A sociedade está em um grau de regulação da vida comunitária que chega a sufocar. O anseio determinado e contumaz sobre o controle do corpo, lança a perspectiva de que o homem tem sido expiação de um plano regulamentar que precisa de atenção, apesar de necessário para o ordenamento da vida em sociedade. Hoje, apoiada na “tecnologia espiã”, a “sociedade disciplinar” vem das evidências “”Foucaultianas”” de que, todos os órgãos sociais eram propostos com o escopo disciplinar, de dizer o caminho, de doutrinar.
Nesse campo, a família, a igreja, a fábrica, o estado, os clubes de serviço, as escolas, se prestavam ao regulamento da sociedade, disciplinando-a o tempo todo. Diante de todo controle instalado, a escola não foge à regra, e tem recebido cada vez mais regulamentos e preceitos para direcionar a postura dos docentes e, por consequência, da vida e formação dos alunos.
O modelo escolar posto é hegemônico e, como tal, impregna a direção, professores e alunos da sensação de tutela constante. Está sendo retirada a voz e a criatividade do ambiente educacional, relegando seus atores à uma produção monótona e sem vida. Quem é que tem medo da efervescência crítica? Sem a liberdade de gerir seus princípios e vontades, a escola se vê diante do acovardamento generalizado, aliado à falta de estímulo e interesse por parte de todos os envolvidos. A regra básica é colocar diretrizes para serem seguidas sem, contudo, uma discussão aprofundada com os interessados. Como o ensino é dever do Estado, cria-se um conceito de que o regramento é o único meio do atingimento do objetivo, o da “”qualidade de ensino””.
Será? No contexto acadêmico, os diretores não têm liberdade para liderarem, nem podem estar sensíveis aos clamores dos professores que são tolhidos de ensinar livremente e, muito menos dos alunos que não aprendem de forma crítica, quando aprendem. Agora nos deparamos com o Projeto Escola Sem Partido, em trâmite pelo Congresso Nacional, uma proposta que torna obrigatória a afixação, em todas as salas de aula do ensino fundamental e médio, de um cartaz com os deveres dos professores.
Em linhas gerais, mais uma vez, o Poder quer que o professor perca sua capacidade de desenvolver o pensamento crítico e contestador nos alunos, não decidindo por si próprio o caminho filosófico que lhe convém.

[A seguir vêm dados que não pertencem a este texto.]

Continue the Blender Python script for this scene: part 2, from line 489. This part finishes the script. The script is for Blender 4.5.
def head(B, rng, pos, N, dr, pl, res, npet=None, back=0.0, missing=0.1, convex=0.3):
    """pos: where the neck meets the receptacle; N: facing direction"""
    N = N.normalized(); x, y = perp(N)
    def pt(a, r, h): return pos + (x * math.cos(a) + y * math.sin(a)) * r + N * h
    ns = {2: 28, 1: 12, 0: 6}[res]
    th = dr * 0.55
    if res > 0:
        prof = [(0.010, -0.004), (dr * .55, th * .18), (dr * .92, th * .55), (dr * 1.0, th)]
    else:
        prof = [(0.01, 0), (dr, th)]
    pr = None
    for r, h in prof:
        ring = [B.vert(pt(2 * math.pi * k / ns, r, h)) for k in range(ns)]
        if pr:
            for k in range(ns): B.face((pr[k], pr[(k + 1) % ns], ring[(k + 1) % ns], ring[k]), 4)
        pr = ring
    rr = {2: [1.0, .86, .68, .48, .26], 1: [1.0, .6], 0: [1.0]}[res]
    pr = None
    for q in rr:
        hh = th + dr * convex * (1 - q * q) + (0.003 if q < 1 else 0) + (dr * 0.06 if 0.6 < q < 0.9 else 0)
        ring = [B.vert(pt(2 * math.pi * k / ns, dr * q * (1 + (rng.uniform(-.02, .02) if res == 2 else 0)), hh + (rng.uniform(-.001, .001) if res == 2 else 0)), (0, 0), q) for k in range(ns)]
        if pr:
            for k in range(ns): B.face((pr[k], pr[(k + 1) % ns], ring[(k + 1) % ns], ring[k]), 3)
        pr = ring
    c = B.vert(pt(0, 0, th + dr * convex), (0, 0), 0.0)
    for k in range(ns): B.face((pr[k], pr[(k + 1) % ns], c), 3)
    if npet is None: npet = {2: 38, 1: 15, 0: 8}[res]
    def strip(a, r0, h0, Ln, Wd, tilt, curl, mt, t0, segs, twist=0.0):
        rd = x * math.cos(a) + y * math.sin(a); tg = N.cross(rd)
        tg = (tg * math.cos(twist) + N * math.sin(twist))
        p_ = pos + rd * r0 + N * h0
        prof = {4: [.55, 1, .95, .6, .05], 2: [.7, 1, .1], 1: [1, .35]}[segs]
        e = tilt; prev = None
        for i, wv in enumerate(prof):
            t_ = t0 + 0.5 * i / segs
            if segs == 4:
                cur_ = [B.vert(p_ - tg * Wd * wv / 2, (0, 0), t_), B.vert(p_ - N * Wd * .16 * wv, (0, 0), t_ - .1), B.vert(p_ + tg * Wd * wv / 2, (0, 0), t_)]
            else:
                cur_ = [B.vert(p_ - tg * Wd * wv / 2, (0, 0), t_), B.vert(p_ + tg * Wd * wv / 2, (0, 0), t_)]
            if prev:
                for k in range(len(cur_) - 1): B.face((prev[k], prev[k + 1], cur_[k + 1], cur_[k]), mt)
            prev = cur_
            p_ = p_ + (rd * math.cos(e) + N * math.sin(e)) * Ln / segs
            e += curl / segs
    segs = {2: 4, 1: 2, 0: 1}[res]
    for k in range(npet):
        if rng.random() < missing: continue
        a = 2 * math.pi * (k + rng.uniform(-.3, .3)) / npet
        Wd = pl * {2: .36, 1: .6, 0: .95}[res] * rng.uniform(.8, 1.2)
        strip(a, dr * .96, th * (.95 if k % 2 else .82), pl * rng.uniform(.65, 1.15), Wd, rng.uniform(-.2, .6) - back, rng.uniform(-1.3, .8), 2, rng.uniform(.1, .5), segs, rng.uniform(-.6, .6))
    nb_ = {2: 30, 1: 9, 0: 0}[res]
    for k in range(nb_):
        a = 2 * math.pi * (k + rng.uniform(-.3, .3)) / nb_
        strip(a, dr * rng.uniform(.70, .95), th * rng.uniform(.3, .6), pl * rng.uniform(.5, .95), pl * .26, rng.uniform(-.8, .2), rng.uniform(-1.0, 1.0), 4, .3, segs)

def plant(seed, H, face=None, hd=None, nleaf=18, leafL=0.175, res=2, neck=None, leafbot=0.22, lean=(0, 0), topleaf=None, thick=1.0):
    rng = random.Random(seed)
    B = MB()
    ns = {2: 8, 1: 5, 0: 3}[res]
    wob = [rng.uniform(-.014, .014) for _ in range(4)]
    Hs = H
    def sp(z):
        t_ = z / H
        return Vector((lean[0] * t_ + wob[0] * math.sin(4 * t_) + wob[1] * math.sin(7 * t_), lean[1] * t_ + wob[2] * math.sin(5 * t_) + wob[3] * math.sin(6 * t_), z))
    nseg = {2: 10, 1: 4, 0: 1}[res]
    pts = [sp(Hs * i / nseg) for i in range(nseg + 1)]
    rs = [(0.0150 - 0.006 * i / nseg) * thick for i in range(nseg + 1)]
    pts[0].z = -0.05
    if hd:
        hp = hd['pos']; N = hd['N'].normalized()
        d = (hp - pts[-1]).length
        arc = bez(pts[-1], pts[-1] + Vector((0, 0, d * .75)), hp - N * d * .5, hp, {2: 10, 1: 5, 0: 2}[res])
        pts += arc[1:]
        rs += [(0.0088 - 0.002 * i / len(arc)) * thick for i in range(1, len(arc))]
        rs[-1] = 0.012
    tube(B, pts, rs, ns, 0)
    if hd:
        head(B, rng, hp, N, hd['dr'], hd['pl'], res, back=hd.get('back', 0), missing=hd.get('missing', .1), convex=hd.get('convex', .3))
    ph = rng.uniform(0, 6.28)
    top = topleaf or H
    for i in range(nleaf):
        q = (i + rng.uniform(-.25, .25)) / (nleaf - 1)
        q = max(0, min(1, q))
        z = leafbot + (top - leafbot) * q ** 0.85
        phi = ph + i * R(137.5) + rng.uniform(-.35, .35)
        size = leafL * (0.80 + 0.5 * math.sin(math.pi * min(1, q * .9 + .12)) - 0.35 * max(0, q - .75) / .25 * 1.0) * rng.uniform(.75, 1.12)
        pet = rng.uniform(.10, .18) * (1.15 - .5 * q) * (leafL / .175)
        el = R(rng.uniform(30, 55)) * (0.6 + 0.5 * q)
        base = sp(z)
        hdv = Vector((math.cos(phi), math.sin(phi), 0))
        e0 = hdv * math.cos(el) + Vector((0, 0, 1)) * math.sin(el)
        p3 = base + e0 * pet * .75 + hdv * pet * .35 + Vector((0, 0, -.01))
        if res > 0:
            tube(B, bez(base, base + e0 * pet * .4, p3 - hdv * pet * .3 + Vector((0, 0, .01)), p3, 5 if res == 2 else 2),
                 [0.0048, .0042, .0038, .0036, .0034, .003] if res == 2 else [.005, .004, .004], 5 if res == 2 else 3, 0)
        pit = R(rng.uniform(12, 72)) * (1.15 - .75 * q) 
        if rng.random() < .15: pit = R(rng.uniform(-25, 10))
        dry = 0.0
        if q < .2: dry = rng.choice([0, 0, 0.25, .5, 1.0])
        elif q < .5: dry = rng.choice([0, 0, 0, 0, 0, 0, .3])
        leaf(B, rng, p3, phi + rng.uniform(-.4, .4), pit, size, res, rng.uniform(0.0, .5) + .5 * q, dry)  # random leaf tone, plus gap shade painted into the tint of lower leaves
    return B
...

Vale lembrar que, abusos neste sentido, já são punidos através das Leis de Diretrizes da Educação em todas as esferas do Estado mas, não contente, o Projeto de Lei quer mais.

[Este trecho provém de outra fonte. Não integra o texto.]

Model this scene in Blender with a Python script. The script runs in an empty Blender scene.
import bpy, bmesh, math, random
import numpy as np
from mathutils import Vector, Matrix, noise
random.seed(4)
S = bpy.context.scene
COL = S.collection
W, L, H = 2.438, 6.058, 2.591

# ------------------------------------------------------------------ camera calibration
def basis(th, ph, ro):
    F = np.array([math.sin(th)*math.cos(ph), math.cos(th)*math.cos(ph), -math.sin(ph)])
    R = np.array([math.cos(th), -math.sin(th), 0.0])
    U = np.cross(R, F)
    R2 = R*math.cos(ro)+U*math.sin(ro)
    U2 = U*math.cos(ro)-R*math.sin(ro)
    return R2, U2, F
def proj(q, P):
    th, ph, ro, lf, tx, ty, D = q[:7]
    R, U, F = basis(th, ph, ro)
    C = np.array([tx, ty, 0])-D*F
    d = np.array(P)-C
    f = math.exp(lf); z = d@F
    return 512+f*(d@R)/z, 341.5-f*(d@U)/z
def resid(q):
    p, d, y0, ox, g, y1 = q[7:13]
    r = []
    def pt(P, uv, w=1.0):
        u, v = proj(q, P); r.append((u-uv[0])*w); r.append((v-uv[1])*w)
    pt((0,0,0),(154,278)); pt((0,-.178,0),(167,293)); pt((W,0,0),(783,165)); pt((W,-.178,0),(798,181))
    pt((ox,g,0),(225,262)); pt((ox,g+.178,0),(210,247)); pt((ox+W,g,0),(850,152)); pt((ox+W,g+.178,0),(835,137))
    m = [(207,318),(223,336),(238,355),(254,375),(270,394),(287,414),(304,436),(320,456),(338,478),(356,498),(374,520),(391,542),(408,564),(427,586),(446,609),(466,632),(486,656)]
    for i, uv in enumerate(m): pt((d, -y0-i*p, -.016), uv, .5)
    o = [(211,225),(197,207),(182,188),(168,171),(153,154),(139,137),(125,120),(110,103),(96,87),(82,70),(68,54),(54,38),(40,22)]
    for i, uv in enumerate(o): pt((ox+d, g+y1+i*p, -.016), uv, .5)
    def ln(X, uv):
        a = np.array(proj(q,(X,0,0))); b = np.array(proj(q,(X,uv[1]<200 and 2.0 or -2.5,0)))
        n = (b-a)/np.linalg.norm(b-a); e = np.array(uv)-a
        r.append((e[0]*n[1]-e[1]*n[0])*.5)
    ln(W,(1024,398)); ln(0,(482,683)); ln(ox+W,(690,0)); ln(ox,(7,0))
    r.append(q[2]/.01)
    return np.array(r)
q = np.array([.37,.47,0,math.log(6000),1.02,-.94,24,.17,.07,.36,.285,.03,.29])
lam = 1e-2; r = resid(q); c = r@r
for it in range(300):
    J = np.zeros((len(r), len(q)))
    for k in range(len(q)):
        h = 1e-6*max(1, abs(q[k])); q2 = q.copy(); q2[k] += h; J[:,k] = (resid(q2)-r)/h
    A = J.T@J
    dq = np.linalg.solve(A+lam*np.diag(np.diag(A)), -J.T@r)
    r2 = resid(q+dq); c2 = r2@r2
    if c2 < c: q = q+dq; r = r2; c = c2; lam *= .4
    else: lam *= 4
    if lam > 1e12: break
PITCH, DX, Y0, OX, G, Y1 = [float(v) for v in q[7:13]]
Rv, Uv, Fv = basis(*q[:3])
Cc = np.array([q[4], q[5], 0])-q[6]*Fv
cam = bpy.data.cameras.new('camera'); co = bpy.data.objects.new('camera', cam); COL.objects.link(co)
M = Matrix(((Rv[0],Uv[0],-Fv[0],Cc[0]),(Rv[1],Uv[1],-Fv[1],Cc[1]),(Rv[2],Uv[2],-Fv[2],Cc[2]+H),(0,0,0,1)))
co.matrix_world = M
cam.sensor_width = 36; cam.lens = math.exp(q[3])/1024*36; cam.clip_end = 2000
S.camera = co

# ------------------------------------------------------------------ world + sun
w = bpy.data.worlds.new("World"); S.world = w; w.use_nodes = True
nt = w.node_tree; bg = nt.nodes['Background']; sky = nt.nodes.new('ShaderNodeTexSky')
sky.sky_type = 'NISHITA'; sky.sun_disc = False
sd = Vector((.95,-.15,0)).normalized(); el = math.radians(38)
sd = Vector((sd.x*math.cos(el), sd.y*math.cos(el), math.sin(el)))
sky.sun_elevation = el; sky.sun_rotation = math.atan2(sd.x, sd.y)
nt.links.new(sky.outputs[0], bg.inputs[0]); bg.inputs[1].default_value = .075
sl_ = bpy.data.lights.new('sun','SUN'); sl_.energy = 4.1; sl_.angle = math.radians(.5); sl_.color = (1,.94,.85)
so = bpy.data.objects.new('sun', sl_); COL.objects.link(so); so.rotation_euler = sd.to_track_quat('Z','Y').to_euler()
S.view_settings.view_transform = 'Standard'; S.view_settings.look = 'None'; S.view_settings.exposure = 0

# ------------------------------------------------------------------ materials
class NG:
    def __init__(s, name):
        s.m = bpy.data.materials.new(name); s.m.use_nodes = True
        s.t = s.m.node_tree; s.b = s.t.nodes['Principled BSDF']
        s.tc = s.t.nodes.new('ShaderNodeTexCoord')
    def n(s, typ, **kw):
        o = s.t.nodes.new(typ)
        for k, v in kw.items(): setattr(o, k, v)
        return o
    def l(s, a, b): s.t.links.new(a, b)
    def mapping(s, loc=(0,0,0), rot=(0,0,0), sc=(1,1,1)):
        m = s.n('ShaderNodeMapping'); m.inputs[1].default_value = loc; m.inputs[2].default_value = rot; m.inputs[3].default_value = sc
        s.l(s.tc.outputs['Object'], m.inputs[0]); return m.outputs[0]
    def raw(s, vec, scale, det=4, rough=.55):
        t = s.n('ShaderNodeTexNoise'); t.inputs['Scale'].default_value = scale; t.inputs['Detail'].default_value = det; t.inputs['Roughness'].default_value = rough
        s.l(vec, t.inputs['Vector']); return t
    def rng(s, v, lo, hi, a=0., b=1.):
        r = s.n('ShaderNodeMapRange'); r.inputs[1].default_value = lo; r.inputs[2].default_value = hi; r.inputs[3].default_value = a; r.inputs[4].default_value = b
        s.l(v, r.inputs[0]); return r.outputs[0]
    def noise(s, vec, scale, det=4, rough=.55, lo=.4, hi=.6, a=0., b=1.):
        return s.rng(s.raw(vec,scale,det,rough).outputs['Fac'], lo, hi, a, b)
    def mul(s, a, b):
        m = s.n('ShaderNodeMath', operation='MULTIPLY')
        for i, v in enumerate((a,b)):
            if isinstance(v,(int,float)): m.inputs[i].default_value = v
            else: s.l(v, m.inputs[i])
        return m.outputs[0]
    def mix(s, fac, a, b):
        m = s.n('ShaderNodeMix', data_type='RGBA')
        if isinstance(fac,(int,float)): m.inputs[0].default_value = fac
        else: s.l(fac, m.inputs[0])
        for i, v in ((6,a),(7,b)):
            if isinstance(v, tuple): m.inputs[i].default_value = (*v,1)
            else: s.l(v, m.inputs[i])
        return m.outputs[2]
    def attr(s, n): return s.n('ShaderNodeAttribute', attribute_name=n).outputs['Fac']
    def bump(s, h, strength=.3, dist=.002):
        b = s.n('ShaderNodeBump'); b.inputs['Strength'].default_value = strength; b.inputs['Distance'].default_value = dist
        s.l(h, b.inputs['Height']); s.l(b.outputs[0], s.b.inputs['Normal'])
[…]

O cartaz com normas de pensamento, difusão e comportamento, que o programa pretende fixar em todas as salas de aula, é mais um bloqueio ao debate salutar de ideias e posturas frente ao mundo. Dentre os itens a serem fixados, temos: “”I – O Professor não se aproveitará da audiência cativa dos alunos, para promover os seus próprios interesses, opiniões, concepções ou preferências ideológicas, religiosas, morais, políticas e partidárias. (…) IV – Ao tratar de questões políticas, sócio-culturais e econômicas, o professor apresentará aos alunos, de forma justa isto é, com a mesma profundidade e seriedade , as principais versões, teorias, opiniões e perspectivas concorrentes a respeito.”
As demais, na minha opinião, “chovem no molhado”, pois já são regras que devem ser respeitadas em sala de aula. Com a aprovação deste Projeto de Lei, uma vez mais, fica aparente o medo dos detentores do Poder do Estado em ter, entre seu povo, alunos e futuros cidadãos, com pensamento crítico e espírito/ânimo transformador, forçando uma mudança do status estatal que está posto há anos e que apresenta franca decadência.